Meine Langzeit-Helden sind seit jeher meine Eltern und meine ältere Schwester. Meine Eltern haben unglaubliche Opfer gebracht, die es mir ermöglichten, meine Träume zu verfolgen. Sie haben an mich geglaubt, als es niemand anderes tat. Meine Schwester und ich haben uns ziemlich bekriegt als wir aufwuchsen, aber ich habe immer zu ihr aufgeschaut, weil sie so viele Dinge gut konnte. Nicht, weil sie in allem mit natürlichem Talent gesegnet war, sondern weil sie hart gearbeitet hat! Ihr Beispiel hat mir gezeigt, dass auch ich Erstaunliches vollbringen kann – bei der Bereitschaft, dafür den Preis zu zahlen.
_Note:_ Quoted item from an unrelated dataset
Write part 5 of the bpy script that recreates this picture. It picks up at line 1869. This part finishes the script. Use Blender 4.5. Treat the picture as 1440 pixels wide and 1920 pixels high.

Und es hat sich ausgezahlt. - Welche deiner Songs liegen dir heute am meisten am Herzen?

Meine persönlichen Favoriten sind „Shadows“, „Celtic Carol“ und „Moon Trance“. Teilweise aufgrund der Musik an sich. Doch auch, weil sie eben eine Geschichte erzählt. Es hat so viel Spaß gemacht, die Musikvideos dazu zu gestalten.

Wenn du nun in die Zukunft blickst: Worauf freust du dich am meisten, wenn du nach der Tour nach Hause kommst?

Nach Europa werde ich eine lange Pause von der Tour einlegen. Geplant ist die Arbeit an neuer Musik, die Veröffentlichung ein paar neuer Videos, vielleicht einer Biographie. Meine jüngere Schwester ist eine tolle Schreiberin, die daran aktuell arbeitet. Und ich werde versuchen, in die Ellen Degeneres Show zu kommen.